WORK TO COMPLETE: Transcribe the whole listing below without changing a word, but leave out every image.

DATASET CONTENT:
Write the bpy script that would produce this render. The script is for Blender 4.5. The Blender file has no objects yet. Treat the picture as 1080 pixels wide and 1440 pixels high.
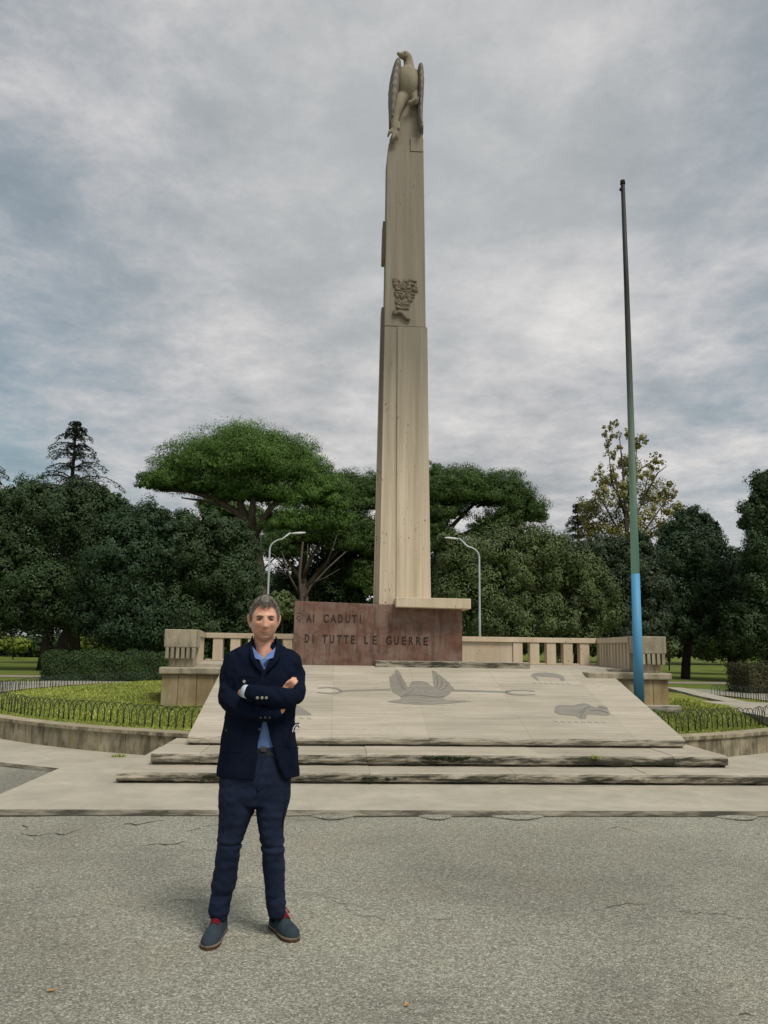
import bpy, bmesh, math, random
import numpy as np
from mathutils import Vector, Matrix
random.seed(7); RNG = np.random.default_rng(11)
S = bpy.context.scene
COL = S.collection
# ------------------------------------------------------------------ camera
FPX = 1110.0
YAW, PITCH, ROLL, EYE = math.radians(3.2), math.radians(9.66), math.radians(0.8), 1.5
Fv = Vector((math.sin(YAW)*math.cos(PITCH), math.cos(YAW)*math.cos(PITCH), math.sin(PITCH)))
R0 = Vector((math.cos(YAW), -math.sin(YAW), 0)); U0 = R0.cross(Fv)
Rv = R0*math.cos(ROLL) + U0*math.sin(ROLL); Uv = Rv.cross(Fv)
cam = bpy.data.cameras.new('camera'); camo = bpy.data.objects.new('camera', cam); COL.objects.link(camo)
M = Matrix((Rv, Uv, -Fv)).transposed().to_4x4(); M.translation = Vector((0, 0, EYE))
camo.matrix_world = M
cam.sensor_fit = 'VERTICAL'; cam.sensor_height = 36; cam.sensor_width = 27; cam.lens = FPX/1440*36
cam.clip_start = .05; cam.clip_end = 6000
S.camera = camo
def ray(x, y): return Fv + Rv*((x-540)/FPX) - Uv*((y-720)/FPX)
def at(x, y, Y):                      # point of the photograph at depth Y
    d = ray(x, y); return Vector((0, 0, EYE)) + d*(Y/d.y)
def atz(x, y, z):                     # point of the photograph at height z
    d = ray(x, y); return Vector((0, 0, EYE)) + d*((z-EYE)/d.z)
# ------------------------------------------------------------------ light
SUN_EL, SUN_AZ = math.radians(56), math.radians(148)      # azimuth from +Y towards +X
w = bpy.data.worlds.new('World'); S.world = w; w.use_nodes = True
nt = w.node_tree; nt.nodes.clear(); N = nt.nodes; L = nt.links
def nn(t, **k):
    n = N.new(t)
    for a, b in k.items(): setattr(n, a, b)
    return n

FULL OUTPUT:
Write the bpy script that would produce this render. The script is for Blender 4.5. The Blender file has no objects yet. Treat the picture as 1080 pixels wide and 1440 pixels high.
import bpy, bmesh, math, random
import numpy as np
from mathutils import Vector, Matrix
random.seed(7); RNG = np.random.default_rng(11)
S = bpy.context.scene
COL = S.collection
# ------------------------------------------------------------------ camera
FPX = 1110.0
YAW, PITCH, ROLL, EYE = math.radians(3.2), math.radians(9.66), math.radians(0.8), 1.5
Fv = Vector((math.sin(YAW)*math.cos(PITCH), math.cos(YAW)*math.cos(PITCH), math.sin(PITCH)))
R0 = Vector((math.cos(YAW), -math.sin(YAW), 0)); U0 = R0.cross(Fv)
Rv = R0*math.cos(ROLL) + U0*math.sin(ROLL); Uv = Rv.cross(Fv)
cam = bpy.data.cameras.new('camera'); camo = bpy.data.objects.new('camera', cam); COL.objects.link(camo)
M = Matrix((Rv, Uv, -Fv)).transposed().to_4x4(); M.translation = Vector((0, 0, EYE))
camo.matrix_world = M
cam.sensor_fit = 'VERTICAL'; cam.sensor_height = 36; cam.sensor_width = 27; cam.lens = FPX/1440*36
cam.clip_start = .05; cam.clip_end = 6000
S.camera = camo
def ray(x, y): return Fv + Rv*((x-540)/FPX) - Uv*((y-720)/FPX)
def at(x, y, Y):                      # point of the photograph at depth Y
    d = ray(x, y); return Vector((0, 0, EYE)) + d*(Y/d.y)
def atz(x, y, z):                     # point of the photograph at height z
    d = ray(x, y); return Vector((0, 0, EYE)) + d*((z-EYE)/d.z)
# ------------------------------------------------------------------ light
SUN_EL, SUN_AZ = math.radians(56), math.radians(148)      # azimuth from +Y towards +X
w = bpy.data.worlds.new('World'); S.world = w; w.use_nodes = True
nt = w.node_tree; nt.nodes.clear(); N = nt.nodes; L = nt.links
def nn(t, **k):
    n = N.new(t)
    for a, b in k.items(): setattr(n, a, b)
    return n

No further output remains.